Dark Shadows

Year: 2012
Studio: Warner Bros
Director: Tim Burton
Writer: Seth Grahame-Smith
Cast: Johnny Depp, Michelle Pfeiffer, Eva Green, Chloë Grace Moretz, Helena Bonham Carter, Johnny Lee Miller, Jackie Earle Hayley, Bella Heathcote

It's official. There should be an internationally mandated law by the UN International Labor Orgaisation that Johnny Depp isn't allowed to work with Tim Burton for five years.

They make such a great creative team with their oddball styles it was a dream come true... for awhile. Edward Scissorhands was thrilling and fresh. What seems like a dozen collaborations later, Dark Shadows is just the latest in a long line of otherworldly characters in Burton-esque environments of twisted trees in scary forests, gargoyles and haunted mansions.

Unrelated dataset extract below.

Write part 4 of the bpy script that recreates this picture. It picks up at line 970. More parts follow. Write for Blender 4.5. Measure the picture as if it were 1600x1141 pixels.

Depp is 18th century industrialist Barnabus Collins, whose family has established a fishing town on the US east coast and made him a fortune. But when a local witch (Green) who's in love with him casts a spell, his beloved fiance throws herself off a cliff and he's transformed into a vampire, locked underground in a coffin for two centuries.

Fast forward to 1972 and Collinsport is still a fishing town, but Angelique – the witch behind the curse – has taken over in the form of the lissome, take-no-prisoners CEO of Angel Bay Seafood.

When Barnabus is released from his tomb amidst a construction project he seeks out the dysfunctional descendants of his family promising family matriach (Pfeiffer) they'll restore the name to former glory.

There's a young boy searching for a father figure, the new governess who looks exactly like Barnabus' doomed fiance from centuries before, the live-in psychiatrist with the addictive personality (Bonham Carter, only feeling like she's there because she's in all her husband's films) and myriad other subplots and strands.

For awhile Dark Shadows does an okay job of keeping them all aloft, but it all falls in a heaps in the third act as they're rushed to completion, forgotten altogether or wrapped up stupidly in ideas that seem to have occurred to screenwriter Seth Graham Smith (Pride and Prejudice and Zombies) five minutes before filming. What starts out richly detailed ends up an unfocused mess.

The one thing that saves Dark Shadows from being an all-out travesty is the comedy. Fish out of water comedy is certainly nothing new, but Depp and his co-stars plumb the gags about an 18th century nobleman adapting to the early 70s to the full. Standouts are his reaction to Alice Cooper ('that is the ugliest woman I've ever seen') and the stoning gag, but none of them can save the plot from falling in a heap.